Беспокойные мысли о народе, его страданиях, «о правах человека» привели Чехова к решению отправиться в тяжелое и длительное путешествие на остров Сахалии — в «место невыносимых страданий, на какие только бывает способен человек вольный и подневольный» (X, 496). Это решение возникло в самом начале 1890 года. Чехов тотчас принялся за чтение и изучение «сахалинской» литературы. «Целый день сижу, читаю и делаю выписки. В голове и на бумаге нет ничего, кроме Сахалина», — сообщает он Плещееву в феврале (XV, 17). Знакомство с постановкой тюремного дела в России и со всеми материалами о Сибири и Сахалине еще больше убеждало Чехова в преступности и противозаконности государственного и общественного строя в России. Чехову стало ясно: кровавая власть царя покупается ценою миллионов человеческих жизней. Незадолго до отъезда Чехов писал: «Из книг, которые я прочел и читаю, видно, что мы сгноили в тюрьмах миллионы людей, сгноили зря, без рассуждения, варварски...» (XV, 30).
В апреле 1890 года Чехов отправился в путешествие. На лошадях он проехал всю Сибирь. Его поразили сердечная доброта, выносливость и могучая сила сибиряков. «Какие хорошие люди!» — восклицает Чехов в путевом очерке «Из Сибири» (IX, 349). Сестре он пишет с дороги, что «народ здесь хороший, добрый и с прекрасными традициями» (XV, 74).

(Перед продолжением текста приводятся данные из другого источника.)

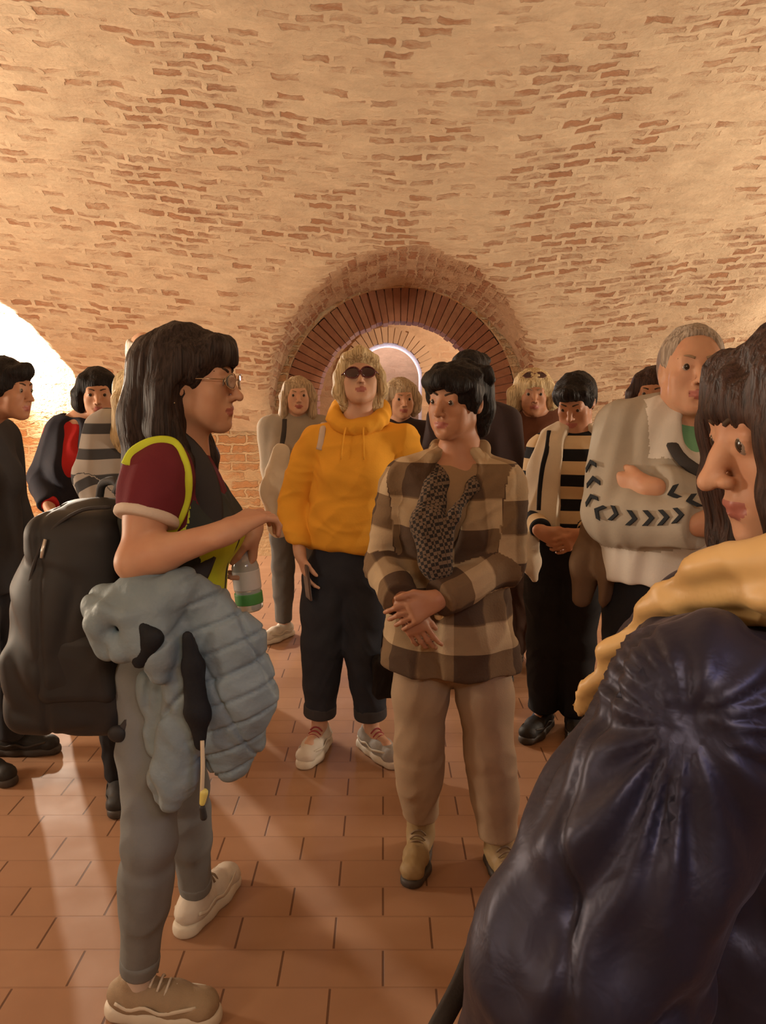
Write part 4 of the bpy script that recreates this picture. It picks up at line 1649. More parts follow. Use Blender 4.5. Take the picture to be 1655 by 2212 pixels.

Эти прекрасные народные традиции Чехов видит в трудолюбии сибиряков, в их неподкупной честности, прирожденном уме, нравственном здоровье и чистоте, в неистребимом чувстве любви к свободе. Не только мужчины, но и деревенские женщины Сибири «толковы, чадолюбивы, сердобольны, трудолюбивы и свободнее, чем в Европе» (XV, 74). Всю дорогу близко соприкасаясь с крестьянами и ямщиками, Чехов еще крепче и сердечнее полюбил народ, проникся чувством восхищения перед необъятным многообразием человеческих талантов в России и ширью русских просторов, и душа его переполнялась патриотическим восторгом: «Боже мой, как богата Россия хорошими людьми! Если бы не холод, отнимающий у Сибири лето, и если бы не чиновники, развращающие крестьян и ссыльных, то Сибирь была бы богатейшей и счастливейшей землей» (XV, 77).